Aubrey Malone on the remarkably long life and career of Kirk Douglas who recently died at 103

SPARTACUS, SPARTACUS US 1960 KIRK DOUGLAS A UNIVERSAL PICTURE LEADER Date 1960. Photo by: Mary Evans/Ronald Grant/Everett Collection(10341122)
People sometimes speak of acting as being the career choice of tenderfoots. Not for Kirk Douglas. He talked of a 1991 helicopter crash in which he was involved as if it was a scene in a movie. Two people died in it. He was a mere 75 years of age at the time, a veritable stripling. ‘I try to stay in shape,’ he said, ‘There are no roles for fat leading men.’
We were all gobsmacked when Bob Hope and George Burns reached the century. Asked what he wanted for his 100th birthday, Burns quipped, ‘A paternity suit.’
Both men died a few months after that benchmark. Douglas was having none of that. He got to 101, then 102…and you found yourself thinking: This man can go on forever. But he went to his reward on February 5th last.
He had four sons, one dying of a drug overdose. Michael is obviously the most successful. Kirk said of him once, ‘Michael didn’t have the advantages I had in life. He was born rich.’ And elsewhere, ‘If I knew how much of a big shot he was going to be, I would have been nicer to him as a child.’
The remark was typical of his wit – and sagacity. Having worked his way up from being a ‘ragman’s son’ (the title of his 1988 autobiography) to a member of Hollywood’s royalty, he never forgot where he came from. Nor the value of a buck.
He wasn’t a stick-in-the-mud but he knew the truth of that old dictum, ‘Early to bed and early to rise, makes a man, healthy, wealthy and wise.’ I remember reading somewhere that when guests were overstaying their welcome at his house one night, and getting a bit too merry on drink , he went upstairs, got into his pyjamas, came back down and, with a twinkle in his eye, started flicking the light on and off repeatedly to give them a not-so-gentle hint to depart.

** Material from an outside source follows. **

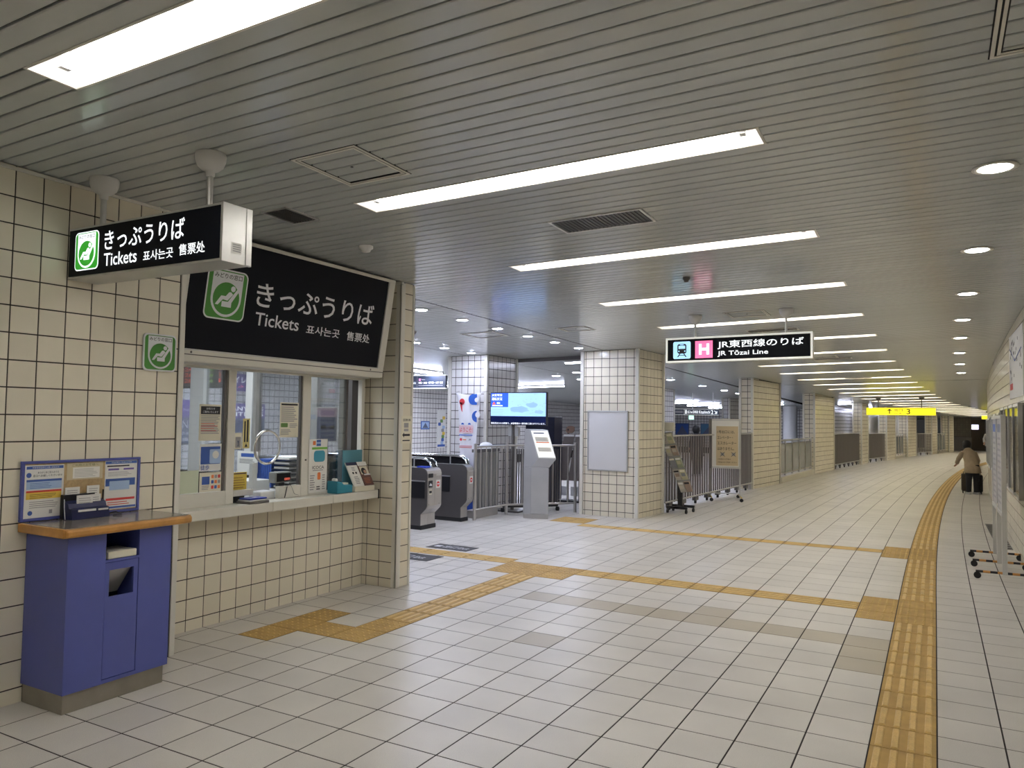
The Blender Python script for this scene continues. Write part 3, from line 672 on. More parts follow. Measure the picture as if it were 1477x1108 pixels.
for n, (a, b, c) in enumerate(((3.685, 4.075, 1.012), (5.0, 5.48, .93))):
    part('pane', MB().box((-4.818, a, c), (-4.812, b, 1.945), GLASS), wn)
# middle pane with a round speaking hole
mb = MB(); F = YZ(-4.812); cy, cz, rr = 4.522, 1.337, .132; ring = [(cy+rr*math.cos(R(a)), cz+rr*math.sin(R(a))) for a in range(0, 360, 10)]
def sq(a):
    c, s = math.cos(R(a)), math.sin(R(a)); y0, y1, z0, z1 = 4.18, 4.885, 1.006, 1.945
    k = min(((y1-cy)/c if c > 1e-6 else (y0-cy)/c if c < -1e-6 else 9), ((z1-cz)/s if s > 1e-6 else (z0-cz)/s if s < -1e-6 else 9)); return (cy+k*c, cz+k*s)
for k in range(36):
    a0, a1 = k*10, (k+1) % 36*10
    q = [ring[k], sq(a0), sq(a1), ring[(k+1) % 36]]
    mb.poly(F, q, 0, GLASS)
for cc in ((4.885, 1.945), (4.18, 1.945), (4.18, 1.006), (4.885, 1.006)):
    a = math.degrees(math.atan2(cc[1]-cz, cc[0]-cy)) % 360; k = int(a//10)
    mb.poly(F, [sq(k*10), cc, sq((k+1) % 36*10)], 0, GLASS)
part('pane', mb, wn)
part('speaking_ring', MB().tube([(-4.80, cy+.135*math.cos(R(a)), cz+.135*math.sin(R(a))) for a in range(0, 361, 10)], .011, CHROME, 10, caps=False), wn, label='round chrome ring in the middle pane')
def sheet(name, label, cat, F, u0, v0, u1, v1, base, drawf, group=None, th=.002):
    t = thing(name, label, cat, F.p((u0+u1)/2, v0, 0), group=group)
    part('sheet', MB().fbox(F, u0, v0, u1, v1, 0, th, base), t)
    mb = MB(); drawf(mb, F, u0, v0, u1, v1, th+.0008)
    if mb.f: part('print', mb, t)
    return t
def lines(mb, F, u0, v0, u1, v1, n, k, m=GREY, fill=.45, jag=.25):
    rnd = random.Random(int((u0+v0)*1e4) & 0xffff)
    for i in range(k):
        vv = v1-(v1-v0)*(i+.8)/k; mb.rect(F, u0, vv, u1-(u1-u0)*jag*rnd.random(), vv+(v1-v0)/k*fill, n, m)
F = YZ(-4.810)
def d1_(mb, F, u0, v0, u1, v1, n):
    mb.rect(F, u0+.012, v1-.075, u1-.012, v1-.015, n, INK); mb.text(F, 'お知らせ', u0+.06, v1-.04, u1-.06, v1-.024, n+.0005, WHITEP); mb.text(F, 'ご案内いたします', u0+.03, v1-.065, u1-.03, v1-.048, n+.0005, WHITEP)
    lines(mb, F, u0+.015, v0+.05, u1-.015, v1-.08, n, 12); lines(mb, F, u0+.015, v0+.07, u1-.03, v0+.14, n+.0004, 4, RED, .25)
sheet('window_notice', 'large framed notice with a black heading on the left ticket pane', 'notice', F, 3.857, 1.40, 4.057, 1.675, PAPERC, d1_)
def d2_(mb, F, u0, v0, u1, v1, n):
    mb.rect(F, u0+.01, v0+.05, u1-.01, v1-.02, n, PBLUE); mb.rrect(F, u0+.09, v0+.055, u1-.004, v1-.04, .01, n+.0005, LBLUE); mb.disc(F, u0+.145, v0+.12, .03, n+.001, PAPER); mb.text(F, '徒歩', u0+.012, v0+.006, u0+.09, v0+.045, n, PBLUE)
sheet('window_poster', 'blue and white poster below the framed notice on the left pane', 'poster', F, 3.87, 1.173, 4.068, 1.375, PAPER, d2_)
def d3_(mb, F, u0, v0, u1, v1, n):
    mb.rect(F, u0+.02, v1-.09, u0+.09, v1-.03, n, PBLUE)
    for i in range(3):
        for j in range(3): mb.rrect(F, u0+.105+.03*i, v0+.02+.04*j, u0+.128+.03*i, v0+.045+.04*j, .004, n, (RED, PBLUE, ORANGE, GREY)[(i+j) % 4])
    lines(mb, F, u0+.02, v0+.015, u0+.09, v0+.05, n, 3)
sheet('card_notice', 'cream payment card notice at the foot of the left pane', 'notice', F, 3.877, 1.015, 4.075, 1.16, PAPERC, d3_)
sheet('pale_sheet', 'blank pale green sheet at the lower left of the left pane', 'notice', F, 3.690, 1.015, 3.868, 1.182, mat('pale_green_paper', (.60, .66, .50), .6), lambda *a: None)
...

He was born Issur Danielovitch in Belarus 1916. Today he’d probably have stayed with that name. ‘Old’ Hollywood preferred to sanitise people, to strip them of their ethnic origins. But his Russian background was detectable in that chiselled jawline, those passionate eyes, a voice that sounded as if his voice was full of sandpaper. And the trademark dimple.